NEW DAWN FADES
music + culture + random odd stuff from the mind of a fortysomething
24.5.06
The Incredible String Man

Fred Sandback is one of the lesser known and less celebrated of the artists loosely termed 'Minimalists' from their breakthrough in the mid 60s onwards. Where Donald Judd was all about the box, and Dan Flavin all abut the light fitting, Sandback is all about (largely) string, twine, cord, thread or any kind of thin flexible line. His big thing is creating planes, spaces and forms by making taut shapes with his material across the corners and surfaces of a gallery's walls, ceiling and floor. I like it a lot - it's spatial and delicate and interesting to not simply look at but walk around. It's kind of architectural, and kind of drawing in space. I like it formally, pure and simple. I hate the guff that gets written about it to justify it (see a recent entry on Flavin below).
So I was drawn to a show of his work in Edinburgh that was due to close last week. Billing itself as a 'retrospective', it was at the Fruitmarket Gallery where ironically I once worked in the mid 1980s - as a lowly gallery assistant, mind, not a high flying drug-fuelled curator in Armani shades with Bottega Veneta luggage.
What can I say - this show was an utter nonsense and total disgrace. The Fruitmarket is currently one of the worst examples of a loathsome provincial, vaguely state-supported, UK art gallery. Given funds by the Arts Council it renovated for commerce not aesthetics. So the large glass-walled ground floor space houses - you guessed it - a poncey café and a bookshop treading the preposterous line between Lacanian theory and gift wrap. Behind them lie two cramped 'gallery' spaces entirely devoid of artificial light with tatty detailing.
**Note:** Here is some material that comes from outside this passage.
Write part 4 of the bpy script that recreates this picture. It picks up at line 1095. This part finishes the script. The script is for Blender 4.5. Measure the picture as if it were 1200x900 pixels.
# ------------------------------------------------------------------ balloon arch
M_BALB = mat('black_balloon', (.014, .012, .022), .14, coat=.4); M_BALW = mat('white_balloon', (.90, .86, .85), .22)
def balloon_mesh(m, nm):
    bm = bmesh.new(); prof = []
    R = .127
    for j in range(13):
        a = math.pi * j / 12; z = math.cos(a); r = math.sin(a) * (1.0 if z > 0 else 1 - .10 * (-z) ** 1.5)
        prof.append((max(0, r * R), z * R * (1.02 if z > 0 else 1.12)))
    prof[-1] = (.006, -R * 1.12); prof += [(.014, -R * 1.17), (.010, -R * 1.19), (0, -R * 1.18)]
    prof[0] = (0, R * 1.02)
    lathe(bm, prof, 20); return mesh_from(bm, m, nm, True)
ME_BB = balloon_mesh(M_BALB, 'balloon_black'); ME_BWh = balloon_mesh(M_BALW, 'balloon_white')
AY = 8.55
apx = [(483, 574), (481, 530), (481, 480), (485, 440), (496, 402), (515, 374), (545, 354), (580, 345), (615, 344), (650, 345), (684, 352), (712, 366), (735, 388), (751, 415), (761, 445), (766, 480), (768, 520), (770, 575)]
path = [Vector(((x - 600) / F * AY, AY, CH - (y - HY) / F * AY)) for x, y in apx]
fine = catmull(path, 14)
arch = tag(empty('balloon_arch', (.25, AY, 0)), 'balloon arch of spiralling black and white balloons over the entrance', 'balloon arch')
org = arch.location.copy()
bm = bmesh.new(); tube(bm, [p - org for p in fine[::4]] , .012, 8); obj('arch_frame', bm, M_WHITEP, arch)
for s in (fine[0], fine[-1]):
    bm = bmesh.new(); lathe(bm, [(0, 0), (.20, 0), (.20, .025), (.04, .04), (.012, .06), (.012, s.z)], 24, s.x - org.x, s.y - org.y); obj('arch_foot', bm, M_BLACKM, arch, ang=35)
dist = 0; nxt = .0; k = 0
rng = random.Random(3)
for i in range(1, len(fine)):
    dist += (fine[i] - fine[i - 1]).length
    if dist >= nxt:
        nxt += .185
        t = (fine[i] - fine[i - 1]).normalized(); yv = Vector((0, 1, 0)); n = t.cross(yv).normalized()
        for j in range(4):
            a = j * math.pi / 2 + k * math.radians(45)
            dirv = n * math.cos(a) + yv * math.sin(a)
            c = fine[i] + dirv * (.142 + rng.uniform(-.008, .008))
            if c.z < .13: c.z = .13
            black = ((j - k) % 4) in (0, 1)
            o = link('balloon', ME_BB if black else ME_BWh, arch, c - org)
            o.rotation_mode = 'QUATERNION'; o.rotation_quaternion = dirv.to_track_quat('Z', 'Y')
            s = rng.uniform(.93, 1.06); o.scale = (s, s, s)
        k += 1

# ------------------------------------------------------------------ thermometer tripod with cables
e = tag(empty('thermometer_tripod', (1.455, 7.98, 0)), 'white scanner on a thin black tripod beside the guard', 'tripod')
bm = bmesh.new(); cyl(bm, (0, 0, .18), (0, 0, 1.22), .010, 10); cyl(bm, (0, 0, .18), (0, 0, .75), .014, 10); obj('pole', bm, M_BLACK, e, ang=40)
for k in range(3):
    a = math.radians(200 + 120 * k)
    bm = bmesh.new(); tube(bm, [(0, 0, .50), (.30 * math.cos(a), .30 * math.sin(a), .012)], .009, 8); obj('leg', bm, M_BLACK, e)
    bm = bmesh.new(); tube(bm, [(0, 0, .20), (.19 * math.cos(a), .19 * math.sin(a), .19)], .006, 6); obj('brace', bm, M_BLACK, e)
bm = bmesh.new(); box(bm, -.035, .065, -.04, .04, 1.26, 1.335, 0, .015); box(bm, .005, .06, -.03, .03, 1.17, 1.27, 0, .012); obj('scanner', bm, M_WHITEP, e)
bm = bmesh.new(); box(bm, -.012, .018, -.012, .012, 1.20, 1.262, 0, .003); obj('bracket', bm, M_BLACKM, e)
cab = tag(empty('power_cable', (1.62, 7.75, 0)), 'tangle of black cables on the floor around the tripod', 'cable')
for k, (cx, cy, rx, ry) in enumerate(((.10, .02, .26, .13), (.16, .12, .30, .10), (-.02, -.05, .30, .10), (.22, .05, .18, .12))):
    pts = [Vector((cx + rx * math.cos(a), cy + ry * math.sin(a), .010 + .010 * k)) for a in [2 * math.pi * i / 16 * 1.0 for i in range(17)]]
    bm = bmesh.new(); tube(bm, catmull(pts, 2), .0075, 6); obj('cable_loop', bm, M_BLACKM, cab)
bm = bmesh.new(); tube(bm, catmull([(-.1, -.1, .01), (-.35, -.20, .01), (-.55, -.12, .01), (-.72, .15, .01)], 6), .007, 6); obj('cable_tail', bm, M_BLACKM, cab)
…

In one of them, a Sandback piece formed of rising vertical lines of pure white string was installed in a corner, dreadfully lit, rising from floor to ceiling but eventually having to go through an air duct or ventilation system that runs across the roof of the space. I'd seen this work at Dia:Beacon a few years ago so I know it's beautiful. Here it was ineffectual, pointless, rendered ugly. After that I ventured upstairs, where there is some semblance of natural light. Flat rhomboids and floor works that could easily have been situated downstairs were crammed in among pillars, staircases, and all the architectural obstacles that make this more of a corridor than a viable contemporary art space. I hate to say it but nothing looked even vaguely powerful here (apart, perhaps, from a cluster of vertical yellow string lines that mirrored the pillar they lay behind).
I know that good art should be able to survive a bad space, but this was just shocking. With probably only around 15 real sculptural planar shapes padded out by a load of prints and drawings, this was certainly far from a retrospective. It was a desecration. I know I've fallen out of love with the nonsense of the Art World over the last few years, but few shows have actually left me this angry. Fred Sandback deserves better - as do Edinburgh's cultured classes, even if they're only popping in for a lemon tart, a latte and a Moleskine notebook.